Today
was pretty quiet day wandering around Prague. Quite a bit of walking
and lots or tram rides. The day started with a reconnaissance mission
to find out where tomorrow’s bus to Nuremberg will leave from. We
knew it left from the Prague Central Station but we thought it
prudent to know exactly from where within the complex. The last thing
I wanted to be doing tomorrow morning was rushing around, in a crowd
of people trying to quickly and correctly interpret and understand
signs in Czech. So, instead, we did that today!
After
we successfully executed our mission we strolled over to Wenceslas
Square, less than a kilometre from the station. As the name suggests,
the square, which is actually very long and, relative to its length,
quite narrow, a memorial to the same chap of the Christmas Carol fame.
He’s much older than I thought, leaving his mark on Prague (and
Christmas) during the very late part of the 1st
millennium. I wonder if his decedents still collect royalties from
the song? The square rolls down the hill from Wilsonova
Avenue for about a kilometer with good king Wenceslas atop his steed
with a commanding view of all that’s going on around him.
After
a coffee at the Wenceslas Cafe (where else) we found our way to the
area near Cafe Louvre again. A “hole-in-the-wall” newsagent sold
us two all-day tram tickets (about AUD 7.00 ea) and we jumped on the
next tram planning to look at the Jewish quarter. We overshot the
mark by one stop so we wandered back in thr direction from whence we
had come. Kerry was keen to visit the old Jewish cemetery but that
didn’t eventuate because access to it was all wrapped up in one
ticket that provided access to all the significant buildings of that
quarter of town. Neither one of us wanted to see the Jewish sites
enough to be prepared to actually pay
to see them. So
we left, after Kerry bought some ear-rings from a street stall. On
the way out we passed a WC so thought we’d spend a penny before we
moved on. At every WC in Prague (and they are everywhere) to make a
deposit one must first make a deposit onto a plate at the entrance of
KOR 10.00 (about AUD 0.70). I’ve got no problem with that at all.
It’s just the way it is in Europe and the facilities are always
fresh and clean. Well, bugger me, at his one the price was KOR 15.00.
That’s a 50% mark-up!! If that’s not extortion, then I don’t
know what is. How to win friends and influence people!
Next
we headed for the Vinohrady district
of the New Town (Nové Město) around the Peace Square (Namesti
Miru).
The square is dominated buy
the beautiful Gothic St. Ludmila's Church. Unfortunately
the church was locked but I managed to get a couple of shots of the
inside through a window. Next we walked over to another famous church
completed in 1932, The Church of the Most Sacred Heart of Our Lord.

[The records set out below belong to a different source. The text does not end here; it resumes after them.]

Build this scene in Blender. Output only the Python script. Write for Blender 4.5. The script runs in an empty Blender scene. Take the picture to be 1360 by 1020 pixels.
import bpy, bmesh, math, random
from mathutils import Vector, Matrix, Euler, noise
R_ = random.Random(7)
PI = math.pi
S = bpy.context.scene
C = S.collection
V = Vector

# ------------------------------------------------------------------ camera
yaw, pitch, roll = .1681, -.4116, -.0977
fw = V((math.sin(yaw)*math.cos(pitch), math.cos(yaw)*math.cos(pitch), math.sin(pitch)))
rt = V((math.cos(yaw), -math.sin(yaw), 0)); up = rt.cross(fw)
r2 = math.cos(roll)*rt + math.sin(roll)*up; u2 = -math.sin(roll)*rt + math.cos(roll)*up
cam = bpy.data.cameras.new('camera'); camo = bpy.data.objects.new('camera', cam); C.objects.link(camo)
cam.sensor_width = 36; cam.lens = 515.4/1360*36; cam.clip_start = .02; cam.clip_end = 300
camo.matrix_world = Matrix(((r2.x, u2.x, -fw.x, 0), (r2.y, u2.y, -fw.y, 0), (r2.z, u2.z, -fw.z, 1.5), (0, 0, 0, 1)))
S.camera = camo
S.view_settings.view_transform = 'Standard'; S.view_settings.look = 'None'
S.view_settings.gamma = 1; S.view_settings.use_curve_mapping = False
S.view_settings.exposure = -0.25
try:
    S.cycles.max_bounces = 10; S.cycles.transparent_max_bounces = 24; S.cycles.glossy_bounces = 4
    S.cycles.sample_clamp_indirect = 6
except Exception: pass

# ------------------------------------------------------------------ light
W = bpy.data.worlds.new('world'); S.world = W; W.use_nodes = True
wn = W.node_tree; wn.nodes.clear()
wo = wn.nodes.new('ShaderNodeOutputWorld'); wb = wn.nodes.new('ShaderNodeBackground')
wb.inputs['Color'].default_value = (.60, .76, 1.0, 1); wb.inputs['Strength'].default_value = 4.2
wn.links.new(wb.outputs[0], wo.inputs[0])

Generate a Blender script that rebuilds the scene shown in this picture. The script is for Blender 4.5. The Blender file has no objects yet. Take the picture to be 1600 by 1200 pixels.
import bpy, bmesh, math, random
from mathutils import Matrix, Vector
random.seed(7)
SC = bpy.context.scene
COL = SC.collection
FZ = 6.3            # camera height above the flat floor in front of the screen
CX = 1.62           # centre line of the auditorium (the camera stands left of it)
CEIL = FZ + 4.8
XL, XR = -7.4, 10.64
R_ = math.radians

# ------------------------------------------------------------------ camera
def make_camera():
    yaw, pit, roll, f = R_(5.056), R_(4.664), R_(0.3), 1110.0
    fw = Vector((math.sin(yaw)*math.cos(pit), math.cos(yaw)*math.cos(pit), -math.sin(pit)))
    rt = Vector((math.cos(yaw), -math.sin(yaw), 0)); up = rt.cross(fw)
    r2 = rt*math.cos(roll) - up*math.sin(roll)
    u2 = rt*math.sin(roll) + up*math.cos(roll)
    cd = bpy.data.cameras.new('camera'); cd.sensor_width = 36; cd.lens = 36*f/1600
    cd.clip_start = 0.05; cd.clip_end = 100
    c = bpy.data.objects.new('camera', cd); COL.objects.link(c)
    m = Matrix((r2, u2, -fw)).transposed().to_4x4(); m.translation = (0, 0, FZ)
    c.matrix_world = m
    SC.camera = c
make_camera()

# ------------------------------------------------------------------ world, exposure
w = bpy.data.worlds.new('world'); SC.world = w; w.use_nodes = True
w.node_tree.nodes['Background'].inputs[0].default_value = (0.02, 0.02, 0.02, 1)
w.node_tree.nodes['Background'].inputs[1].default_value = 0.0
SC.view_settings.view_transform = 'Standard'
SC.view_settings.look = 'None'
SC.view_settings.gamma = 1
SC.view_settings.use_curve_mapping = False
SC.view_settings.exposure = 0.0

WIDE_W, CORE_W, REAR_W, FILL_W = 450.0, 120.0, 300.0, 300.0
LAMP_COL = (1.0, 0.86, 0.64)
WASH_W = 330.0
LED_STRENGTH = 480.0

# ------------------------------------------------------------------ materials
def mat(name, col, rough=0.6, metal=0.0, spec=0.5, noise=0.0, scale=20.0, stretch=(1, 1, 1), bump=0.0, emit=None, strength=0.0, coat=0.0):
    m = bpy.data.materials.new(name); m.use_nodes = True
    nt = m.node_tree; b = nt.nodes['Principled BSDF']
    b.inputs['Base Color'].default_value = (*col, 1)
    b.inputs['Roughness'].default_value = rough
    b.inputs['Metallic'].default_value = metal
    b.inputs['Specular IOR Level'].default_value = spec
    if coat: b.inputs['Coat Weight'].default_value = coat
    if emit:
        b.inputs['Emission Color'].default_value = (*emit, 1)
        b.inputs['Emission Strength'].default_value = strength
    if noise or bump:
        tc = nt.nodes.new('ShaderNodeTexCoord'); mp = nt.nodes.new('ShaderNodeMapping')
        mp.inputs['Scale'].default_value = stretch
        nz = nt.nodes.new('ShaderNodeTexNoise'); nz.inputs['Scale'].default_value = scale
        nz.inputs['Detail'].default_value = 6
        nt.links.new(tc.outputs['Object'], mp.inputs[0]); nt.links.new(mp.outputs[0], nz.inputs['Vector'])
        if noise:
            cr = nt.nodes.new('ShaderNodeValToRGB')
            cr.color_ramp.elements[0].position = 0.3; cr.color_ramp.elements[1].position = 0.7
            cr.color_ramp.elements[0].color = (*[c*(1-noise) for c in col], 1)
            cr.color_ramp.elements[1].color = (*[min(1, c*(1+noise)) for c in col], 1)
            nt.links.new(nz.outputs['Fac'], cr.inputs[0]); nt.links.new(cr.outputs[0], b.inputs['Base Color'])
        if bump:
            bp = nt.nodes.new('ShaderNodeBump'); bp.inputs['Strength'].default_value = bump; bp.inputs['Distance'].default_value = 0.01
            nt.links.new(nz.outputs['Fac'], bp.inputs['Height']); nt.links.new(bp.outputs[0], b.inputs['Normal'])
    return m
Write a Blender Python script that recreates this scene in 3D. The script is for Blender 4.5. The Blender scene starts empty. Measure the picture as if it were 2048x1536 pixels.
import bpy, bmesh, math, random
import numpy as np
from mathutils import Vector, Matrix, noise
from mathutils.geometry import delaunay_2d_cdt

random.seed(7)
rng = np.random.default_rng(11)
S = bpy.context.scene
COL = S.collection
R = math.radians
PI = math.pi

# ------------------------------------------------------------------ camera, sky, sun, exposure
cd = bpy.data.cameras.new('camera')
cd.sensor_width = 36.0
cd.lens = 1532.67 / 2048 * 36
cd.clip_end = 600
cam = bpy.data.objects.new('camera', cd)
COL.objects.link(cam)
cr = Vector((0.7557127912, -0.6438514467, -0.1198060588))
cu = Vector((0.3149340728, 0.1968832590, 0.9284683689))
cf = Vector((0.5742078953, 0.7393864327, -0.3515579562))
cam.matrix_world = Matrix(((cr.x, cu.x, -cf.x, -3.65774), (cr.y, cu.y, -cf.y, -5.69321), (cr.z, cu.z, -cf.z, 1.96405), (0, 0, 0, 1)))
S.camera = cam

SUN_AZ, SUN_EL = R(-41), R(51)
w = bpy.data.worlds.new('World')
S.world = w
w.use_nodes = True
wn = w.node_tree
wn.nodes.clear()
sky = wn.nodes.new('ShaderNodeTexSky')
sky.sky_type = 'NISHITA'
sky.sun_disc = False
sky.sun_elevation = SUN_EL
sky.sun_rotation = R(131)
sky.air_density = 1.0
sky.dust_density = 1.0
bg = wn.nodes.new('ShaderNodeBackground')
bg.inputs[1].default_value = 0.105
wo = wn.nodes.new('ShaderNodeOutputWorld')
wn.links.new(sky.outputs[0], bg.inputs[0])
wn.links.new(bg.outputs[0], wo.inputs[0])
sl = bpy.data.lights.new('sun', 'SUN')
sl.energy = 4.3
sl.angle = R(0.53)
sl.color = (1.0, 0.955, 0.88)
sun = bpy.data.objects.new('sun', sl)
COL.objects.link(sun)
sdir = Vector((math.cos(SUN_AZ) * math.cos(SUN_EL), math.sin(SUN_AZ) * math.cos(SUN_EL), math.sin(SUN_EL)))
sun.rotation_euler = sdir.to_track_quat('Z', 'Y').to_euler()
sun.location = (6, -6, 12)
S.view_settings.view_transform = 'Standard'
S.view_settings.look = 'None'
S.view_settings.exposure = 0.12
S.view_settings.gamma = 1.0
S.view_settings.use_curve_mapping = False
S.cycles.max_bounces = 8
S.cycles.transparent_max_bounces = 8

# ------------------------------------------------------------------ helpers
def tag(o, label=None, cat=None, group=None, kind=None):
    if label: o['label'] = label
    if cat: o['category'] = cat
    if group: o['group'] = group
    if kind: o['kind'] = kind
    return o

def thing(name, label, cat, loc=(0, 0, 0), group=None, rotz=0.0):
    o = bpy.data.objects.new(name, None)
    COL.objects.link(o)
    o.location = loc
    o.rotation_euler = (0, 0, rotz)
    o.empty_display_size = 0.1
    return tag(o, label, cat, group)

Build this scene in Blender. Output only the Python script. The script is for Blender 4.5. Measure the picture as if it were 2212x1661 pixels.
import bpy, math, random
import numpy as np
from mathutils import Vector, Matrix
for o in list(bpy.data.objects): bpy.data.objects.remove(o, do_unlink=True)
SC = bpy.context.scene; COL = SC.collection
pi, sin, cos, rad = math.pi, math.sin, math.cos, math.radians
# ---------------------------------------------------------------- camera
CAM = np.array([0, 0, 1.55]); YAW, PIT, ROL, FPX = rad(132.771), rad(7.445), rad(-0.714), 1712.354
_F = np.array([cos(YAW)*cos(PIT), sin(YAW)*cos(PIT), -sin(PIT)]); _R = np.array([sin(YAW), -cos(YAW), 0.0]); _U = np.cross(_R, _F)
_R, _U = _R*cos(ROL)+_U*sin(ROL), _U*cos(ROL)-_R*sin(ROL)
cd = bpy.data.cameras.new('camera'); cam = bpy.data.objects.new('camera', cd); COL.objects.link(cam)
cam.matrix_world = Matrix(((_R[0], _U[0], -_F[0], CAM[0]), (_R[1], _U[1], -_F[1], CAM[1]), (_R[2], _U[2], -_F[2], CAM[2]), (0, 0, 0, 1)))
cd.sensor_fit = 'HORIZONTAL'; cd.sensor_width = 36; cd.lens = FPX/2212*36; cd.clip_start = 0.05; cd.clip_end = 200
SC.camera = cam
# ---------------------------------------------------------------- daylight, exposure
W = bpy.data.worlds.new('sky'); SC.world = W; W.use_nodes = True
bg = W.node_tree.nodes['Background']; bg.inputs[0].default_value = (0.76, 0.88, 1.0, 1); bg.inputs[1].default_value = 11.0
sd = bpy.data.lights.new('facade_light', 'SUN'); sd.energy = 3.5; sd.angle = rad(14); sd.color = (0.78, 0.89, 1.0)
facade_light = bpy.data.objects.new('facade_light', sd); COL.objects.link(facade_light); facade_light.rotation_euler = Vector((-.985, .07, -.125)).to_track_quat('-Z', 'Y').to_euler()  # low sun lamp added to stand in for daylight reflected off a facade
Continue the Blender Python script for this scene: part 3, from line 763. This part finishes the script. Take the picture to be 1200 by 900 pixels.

It was locked too. I’m sure it’s Sunday and we’re in a Roman
Catholic State!
The
No. 13 tram took us back to where we could pick-up the No. 22 back
into town. A mis calculation of where the tram would turn was us back
in the other side of the river. No problems! We’ll just get off and
catch the next one back. The convenience of having an all-day tram
ticket! Where we alighted was right in front of a memorial to all the
Czech people who’s lives had been lost or destroyed because of the
“despotic oppression of the communist regime”. The memorial was
comprised of about eight figures of the same man. As one moved from
the first figure in the front back each subsequent figure was
diminished compared to its predecessor. The final figure was barely
recognisable as being the same as the man at the front.
Our
“recovery” tram took us back to the Old Town near the Charles
Bridge. We shouted ourselves another trdelnik (sweet roll. Kerry’s
had ice-cream in the middle) and then went in search of a place fro a
drink as beer o’clock was fast approaching. We found a lovely
little hotel called Černý slon (The Black Elephant) in the shadows
of the Church of Our Lady before Týn Just
30m beyond the Old Town Square. A tip for travelers to Prague.
Certain things always pop up to serve as a benchmark for the cost of
things in an establishment or an area. In Prague, for me, it was the
price of beer. Half a litre of local beer (the standard serving :)
) should be KOR 60-70 as it was at the Black Elephant and the place
next door. Thirty metres away in the Old Town Square it was at
least twice that price, if not more.
We
decided to stay and eat in the hotel’s restaurant. The barman cum
waiter showed us to a table in a beautifully appointed,
sandstone-walled, high-vaulted ceiling that dated back to 1530.
Needless to say the ambiance was something special. A younger couple
followed us in with their French Bulldog in tow. He was a lovely chap
who just wanted a rub and a scratch (the dog, not the man). We struck
up a conversation with the couple who were lovely too. After a lovely
mea and a very different glass of the local Cabernet we walked back
to Republic Square and caught the No 8. back to the hotel to prepare
for tomorrow’s journey to Frankfurt.
You covered a lot of ground today- shame you couldn't see the Jewish cemetery. The 'man' sculpture sounded great to look at.